Your goal | Retype the whole listing verbatim and keep the pictures out of it.

— Begin Supplied information —

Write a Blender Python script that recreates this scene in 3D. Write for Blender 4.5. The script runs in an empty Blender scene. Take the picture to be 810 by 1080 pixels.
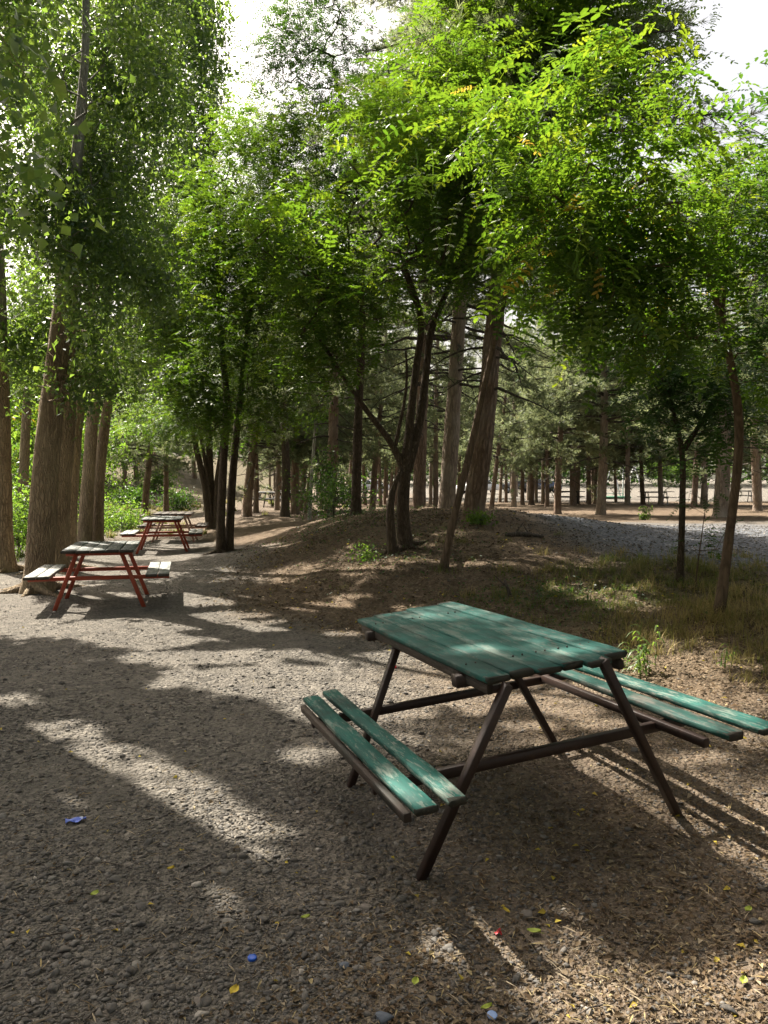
import bpy, math, random
import numpy as np
from math import radians as R

rng = np.random.default_rng(11)
random.seed(11)
scene = bpy.context.scene
COL = scene.collection

# ------------------------------------------------------------------ camera
F, CX, CY, HC, PITCH = 843.0, 405.0, 540.0, 1.65, R(2.377)
FWD = np.array([0, math.cos(PITCH), -math.sin(PITCH)])
UPV = np.array([0, math.sin(PITCH), math.cos(PITCH)])
CAM = np.array([0, 0, HC])
cd = bpy.data.cameras.new("camera"); cam = bpy.data.objects.new("camera", cd); COL.objects.link(cam)
cam.location = (0, 0, HC); cam.rotation_euler = (R(90) - PITCH, 0, 0)
cd.sensor_fit = 'VERTICAL'; cd.angle = 2 * math.atan(540 / F); cd.clip_end = 3000; cd.clip_start = 0.05
scene.camera = cam

def project(P):
    d = P - CAM
    z = np.maximum(d @ FWD, 1e-3)
    return CX + F * d[..., 0] / z, CY - F * (d @ UPV) / z, d @ FWD

def dep(px, py, y):
    """the world point seen at photo pixel px, py at ground distance y"""
    d = np.array([(px - CX) / F, 0, 0]) + FWD - UPV * ((py - CY) / F)
    return CAM + d * (y / d[1])

# ------------------------------------------------------------------ noise, terrain
def hash2(ix, iy, seed):
    h = (ix.astype(np.int64) * 374761393 + iy.astype(np.int64) * 668265263 + seed * 974634777) & 0x7fffffff
    h = ((h ^ (h >> 13)) * 1274126177) & 0x7fffffff
    return ((h ^ (h >> 16)) & 0xffff) / 65535.0

def vnoise(x, y, seed=0):
    x = np.asarray(x, float); y = np.asarray(y, float)
    ix, iy = np.floor(x), np.floor(y); fx, fy = x - ix, y - iy
    fx = fx * fx * (3 - 2 * fx); fy = fy * fy * (3 - 2 * fy)
    a, b = hash2(ix, iy, seed), hash2(ix + 1, iy, seed)
    c, d = hash2(ix, iy + 1, seed), hash2(ix + 1, iy + 1, seed)
    return (a * (1 - fx) + b * fx) * (1 - fy) + (c * (1 - fx) + d * fx) * fy

def fbm(x, y, seed=0, o=4):
    s, a, t = 0, 1, 0
    for i in range(o):
        s = s + a * vnoise(x * 2 ** i, y * 2 ** i, seed + i); t += a; a *= .5
    return s / t - .5

def sstep(a, b, x):
    t = np.clip((x - a) / (b - a), 0, 1); return t * t * (3 - 2 * t)

_fy = np.array([-60, -10, 0, 3, 5, 5.9, 7.9, 10.3, 13, 16.4, 21, 28, 45, 100, 700.])
_fx = np.array([5, 3.8, 3.5, 3.2, 2.85, 2.5, 1.1, -1.15, -1.7, -2.0, -4.2, -7, -11, -14, -14.])
_ty = np.linspace(-40, 120, 1601)
_tx = np.interp(_ty, _fy, _fx)
_k = np.hanning(17); _k /= _k.sum()
_tx = np.convolve(np.pad(_tx, 8, mode='edge'), _k, 'valid')
_tg = np.gradient(_tx, _ty)

def bank_s(x, y):
    xf = np.interp(y, _ty, _tx); g = np.interp(y, _ty, _tg)
    return (x - xf) / np.sqrt(1 + g * g)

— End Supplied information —

Answer for the task |
Write a Blender Python script that recreates this scene in 3D. Write for Blender 4.5. The script runs in an empty Blender scene. Take the picture to be 810 by 1080 pixels.
import bpy, math, random
import numpy as np
from math import radians as R

rng = np.random.default_rng(11)
random.seed(11)
scene = bpy.context.scene
COL = scene.collection

# ------------------------------------------------------------------ camera
F, CX, CY, HC, PITCH = 843.0, 405.0, 540.0, 1.65, R(2.377)
FWD = np.array([0, math.cos(PITCH), -math.sin(PITCH)])
UPV = np.array([0, math.sin(PITCH), math.cos(PITCH)])
CAM = np.array([0, 0, HC])
cd = bpy.data.cameras.new("camera"); cam = bpy.data.objects.new("camera", cd); COL.objects.link(cam)
cam.location = (0, 0, HC); cam.rotation_euler = (R(90) - PITCH, 0, 0)
cd.sensor_fit = 'VERTICAL'; cd.angle = 2 * math.atan(540 / F); cd.clip_end = 3000; cd.clip_start = 0.05
scene.camera = cam

def project(P):
    d = P - CAM
    z = np.maximum(d @ FWD, 1e-3)
    return CX + F * d[..., 0] / z, CY - F * (d @ UPV) / z, d @ FWD

def dep(px, py, y):
    """the world point seen at photo pixel px, py at ground distance y"""
    d = np.array([(px - CX) / F, 0, 0]) + FWD - UPV * ((py - CY) / F)
    return CAM + d * (y / d[1])

# ------------------------------------------------------------------ noise, terrain
def hash2(ix, iy, seed):
    h = (ix.astype(np.int64) * 374761393 + iy.astype(np.int64) * 668265263 + seed * 974634777) & 0x7fffffff
    h = ((h ^ (h >> 13)) * 1274126177) & 0x7fffffff
    return ((h ^ (h >> 16)) & 0xffff) / 65535.0

def vnoise(x, y, seed=0):
    x = np.asarray(x, float); y = np.asarray(y, float)
    ix, iy = np.floor(x), np.floor(y); fx, fy = x - ix, y - iy
    fx = fx * fx * (3 - 2 * fx); fy = fy * fy * (3 - 2 * fy)
    a, b = hash2(ix, iy, seed), hash2(ix + 1, iy, seed)
    c, d = hash2(ix, iy + 1, seed), hash2(ix + 1, iy + 1, seed)
    return (a * (1 - fx) + b * fx) * (1 - fy) + (c * (1 - fx) + d * fx) * fy

def fbm(x, y, seed=0, o=4):
    s, a, t = 0, 1, 0
    for i in range(o):
        s = s + a * vnoise(x * 2 ** i, y * 2 ** i, seed + i); t += a; a *= .5
    return s / t - .5

def sstep(a, b, x):
    t = np.clip((x - a) / (b - a), 0, 1); return t * t * (3 - 2 * t)

_fy = np.array([-60, -10, 0, 3, 5, 5.9, 7.9, 10.3, 13, 16.4, 21, 28, 45, 100, 700.])
_fx = np.array([5, 3.8, 3.5, 3.2, 2.85, 2.5, 1.1, -1.15, -1.7, -2.0, -4.2, -7, -11, -14, -14.])
_ty = np.linspace(-40, 120, 1601)
_tx = np.interp(_ty, _fy, _fx)
_k = np.hanning(17); _k /= _k.sum()
_tx = np.convolve(np.pad(_tx, 8, mode='edge'), _k, 'valid')
_tg = np.gradient(_tx, _ty)

def bank_s(x, y):
    xf = np.interp(y, _ty, _tx); g = np.interp(y, _ty, _tg)
    return (x - xf) / np.sqrt(1 + g * g)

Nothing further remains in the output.